### EXERCISE AIM:
Retype every line from the start of the data down to and including the line with "def dirn(px, py): return". Skip the pictures.

====== PROVIDED DATA

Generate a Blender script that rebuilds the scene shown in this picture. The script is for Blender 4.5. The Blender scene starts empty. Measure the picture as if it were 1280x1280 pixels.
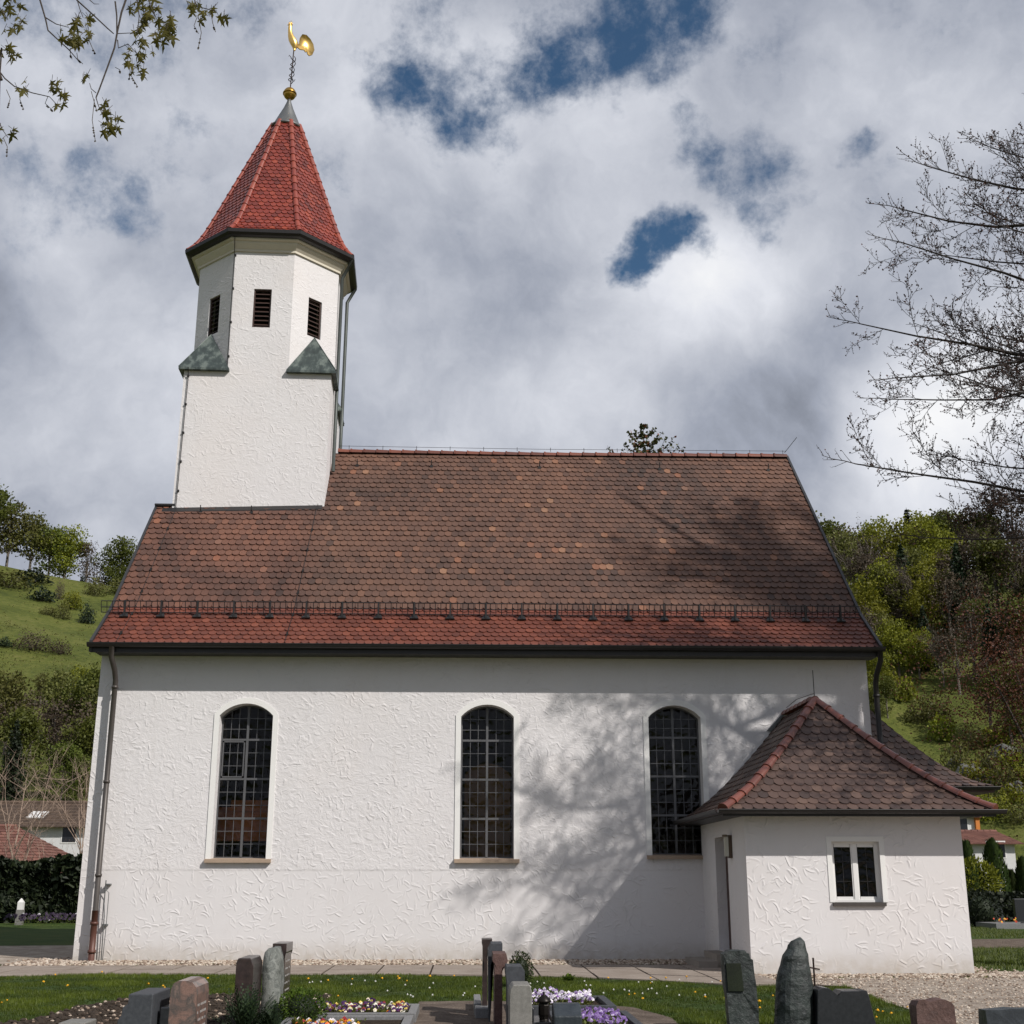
import bpy, bmesh, math, random
from mathutils import Vector, Matrix, noise as mnoise
from mathutils.geometry import tessellate_polygon
random.seed(7)
R = math.radians
S = bpy.context.scene
C = S.collection

# ------------------------------------------------------------------ camera
CAMX, CAMY, CAMZ = 0.0, -27.794, 1.6
TH, PSI, FPX = R(16.219), R(2.03), 1581.8
cd = bpy.data.cameras.new('camera'); cam = bpy.data.objects.new('camera', cd); C.objects.link(cam)
cd.sensor_width = 36; cd.lens = 36 * FPX / 1280; cd.clip_end = 3000; cd.clip_start = 0.1
cam.location = (CAMX, CAMY, CAMZ); cam.rotation_euler = (math.pi / 2 + TH, 0, -PSI)
S.camera = cam
# ------------------------------------------------------------------ light
L = Vector((-.855, .83, -1)).normalized()
sd = bpy.data.lights.new('sun', 'SUN'); sun = bpy.data.objects.new('sun', sd); C.objects.link(sun)
sd.energy = 4.2; sd.angle = R(0.53); sd.color = (1.0, .955, .90)
sun.rotation_euler = L.to_track_quat('-Z', 'Y').to_euler(); sun.location = (20, -20, 40)
S.view_settings.view_transform = 'Standard'; S.view_settings.look = 'None'
S.view_settings.exposure = 0; S.view_settings.gamma = 1

F_ = Vector((math.sin(PSI) * math.cos(TH), math.cos(PSI) * math.cos(TH), math.sin(TH)))
R_ = Vector((math.cos(PSI), -math.sin(PSI), 0)); U_ = R_.cross(F_)
def ray(px, py): return F_ + R_ * ((px - 640) / FPX) - U_ * ((py - 640) / FPX)
def pt(px, py, Y):                         # measured point of the photograph at real depth Y
    d = ray(px, py); t = (Y - CAMY) / d.y
    return Vector((CAMX, CAMY, CAMZ)) + d * t
def dirn(px, py): return ray(px, py).normalized()

# ------------------------------------------------------------------ node helper
class NT:
    def __init__(s, tree): s.t = tree; s.n = tree.nodes; s.l = tree.links
    def new(s, typ, **kw):
        n = s.n.new(typ)
        for k, v in kw.items():
            if k.startswith('i_'):
                key = k[2:]; key = int(key) if key.isdigit() else key.replace('_', ' ')
                s.set(n.inputs[key], v)
            else: setattr(n, k, v)
        return n
    def set(s, inp, v):
        if isinstance(v, bpy.types.NodeSocket): s.l.new(v, inp)
        elif isinstance(v, bpy.types.Node): s.l.new(v.outputs[0], inp)
        else:
            if isinstance(v, (tuple, list)) and len(v) == 3 and inp.type == 'RGBA': v = (*v, 1)
            inp.default_value = v
    def math(s, op, a, b=0, c=0, clamp=False):
        n = s.n.new('ShaderNodeMath'); n.operation = op; n.use_clamp = clamp
        for i, v in enumerate((a, b, c)): s.set(n.inputs[i], v)
        return n.outputs[0]
    def vec(s, op, a, b=(0, 0, 0)):
        n = s.n.new('ShaderNodeVectorMath'); n.operation = op; s.set(n.inputs[0], a)
        if op == 'SCALE': s.set(n.inputs['Scale'], b)
        else: s.set(n.inputs[1], b)
        return n.outputs['Value'] if op in ('DOT_PRODUCT', 'LENGTH', 'DISTANCE') else n.outputs[0]
    def noise(s, v, scale, detail=4, rough=.55, dist=0, color=False):
        n = s.n.new('ShaderNodeTexNoise'); s.set(n.inputs['Vector'], v); n.inputs['Scale'].default_value = scale
        n.inputs['Detail'].default_value = detail; n.inputs['Roughness'].default_value = rough; n.inputs['Distortion'].default_value = dist
        return n.outputs['Color' if color else 'Fac']
    def ramp(s, f, stops):
        n = s.n.new('ShaderNodeValToRGB'); s.set(n.inputs[0], f); e = n.color_ramp.elements
        while len(e) < len(stops): e.new(.5)
        for i, (p, c) in enumerate(stops):
            e[i].position = p; e[i].color = (*c, 1) if isinstance(c, (tuple, list)) else (c, c, c, 1)
        return n.outputs[0]
    def mix(s, f, a, b, mode='MIX'):
        n = s.n.new('ShaderNodeMix'); n.data_type = 'RGBA'; n.blend_type = mode
        s.set(n.inputs[0], f); s.set(n.inputs[6], a); s.set(n.inputs[7], b)
        return n.outputs[2]
    def smooth(s, v, a, b):
        n = s.n.new('ShaderNodeMapRange'); n.interpolation_type = 'SMOOTHSTEP'; s.set(n.inputs[0], v)
        n.inputs[1].default_value = a; n.inputs[2].default_value = b
        return n.outputs[0]

# ------------------------------------------------------------------ world: broken cloud over blue
w = bpy.data.worlds.new('World'); S.world = w; w.use_nodes = True
t = NT(w.node_tree); t.n.clear()
out = t.n.new('ShaderNodeOutputWorld'); bg = t.n.new('ShaderNodeBackground'); t.l.new(bg.outputs[0], out.inputs[0])
sky = t.n.new('ShaderNodeTexSky'); sky.sky_type = 'NISHITA'; sky.sun_disc = False
sky.sun_elevation = R(40); sky.sun_rotation = R(134); sky.air_density = 1.0; sky.dust_density = .3; sky.ozone_density = 2
tc = t.n.new('ShaderNodeTexCoord'); D = t.vec('NORMALIZE', tc.outputs['Generated'])
wv = t.vec('SUBTRACT', t.noise(D, 5.5, 6, .62, color=True), (.5, .5, .5))
Dw = t.vec('NORMALIZE', t.vec('ADD', D, t.vec('SCALE', wv, .16)))
wv2 = t.vec('SUBTRACT', t.noise(D, 3, 4, .6, color=True), (.5, .5, .5))
Ds = t.vec('NORMALIZE', t.vec('ADD', D, t.vec('SCALE', wv2, .2)))
def blob(px, py, rad, soft, src):
    d = dirn(px, py); dist = t.vec('DISTANCE', src, tuple(d)); rr = rad / FPX
    return t.math('SUBTRACT', 1, t.smooth(dist, rr * (1 - soft), rr * (1 + soft)))
holes = None
for px, py, rad, soft, amp in [(540, 98, 56, .9, .85), (600, 100, 66, .9, .85), (560, 30, 40, .9, .6), (680, 80, 60, .9, .85), (735, 50, 60, .8, .95), (790, 10, 80, .8, 1.0), (850, -35, 90, .8, 1.0), (802, 345, 34, .7, 1.0), (826, 318, 44, .7, 1.1), (850, 325, 28, .8, .8), (880, 345, 24, .9, .5),
                               (866, 165, 36, .9, .65), (880, 210, 40, .9, .68), (935, 225, 56, .9, .75), (960, 262, 44, .9, .65), (985, 210, 36, .9, .45), (1086, 170, 30, .9, .75), (1100, 230, 60, .9, .35), (960, 60, 60, .9, .35), (890, 40, 60, .9, .4),
                               (110, 215, 46, .9, .62), (135, 245, 34, .9, .62), (200, 180, 60, .9, .42), (60, 230, 60, .9, .40), (240, 150, 50, .9, .35), (395, 210, 50, .9, .3), (1230, -220, 160, .7, .7), (100, -250, 260, .7, .7), (500, -420, 300, .6, .8)]:
    b = t.math('MULTIPLY', blob(px, py, rad, soft, Dw), amp)
    holes = b if holes is None else t.math('MAXIMUM', holes, b)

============

### PROBLEM SOLUTION:
Generate a Blender script that rebuilds the scene shown in this picture. The script is for Blender 4.5. The Blender scene starts empty. Measure the picture as if it were 1280x1280 pixels.
import bpy, bmesh, math, random
from mathutils import Vector, Matrix, noise as mnoise
from mathutils.geometry import tessellate_polygon
random.seed(7)
R = math.radians
S = bpy.context.scene
C = S.collection

# ------------------------------------------------------------------ camera
CAMX, CAMY, CAMZ = 0.0, -27.794, 1.6
TH, PSI, FPX = R(16.219), R(2.03), 1581.8
cd = bpy.data.cameras.new('camera'); cam = bpy.data.objects.new('camera', cd); C.objects.link(cam)
cd.sensor_width = 36; cd.lens = 36 * FPX / 1280; cd.clip_end = 3000; cd.clip_start = 0.1
cam.location = (CAMX, CAMY, CAMZ); cam.rotation_euler = (math.pi / 2 + TH, 0, -PSI)
S.camera = cam
# ------------------------------------------------------------------ light
L = Vector((-.855, .83, -1)).normalized()
sd = bpy.data.lights.new('sun', 'SUN'); sun = bpy.data.objects.new('sun', sd); C.objects.link(sun)
sd.energy = 4.2; sd.angle = R(0.53); sd.color = (1.0, .955, .90)
sun.rotation_euler = L.to_track_quat('-Z', 'Y').to_euler(); sun.location = (20, -20, 40)
S.view_settings.view_transform = 'Standard'; S.view_settings.look = 'None'
S.view_settings.exposure = 0; S.view_settings.gamma = 1

F_ = Vector((math.sin(PSI) * math.cos(TH), math.cos(PSI) * math.cos(TH), math.sin(TH)))
R_ = Vector((math.cos(PSI), -math.sin(PSI), 0)); U_ = R_.cross(F_)
def ray(px, py): return F_ + R_ * ((px - 640) / FPX) - U_ * ((py - 640) / FPX)
def pt(px, py, Y):                         # measured point of the photograph at real depth Y
    d = ray(px, py); t = (Y - CAMY) / d.y
    return Vector((CAMX, CAMY, CAMZ)) + d * t
def dirn(px, py): return ray(px, py).normalized()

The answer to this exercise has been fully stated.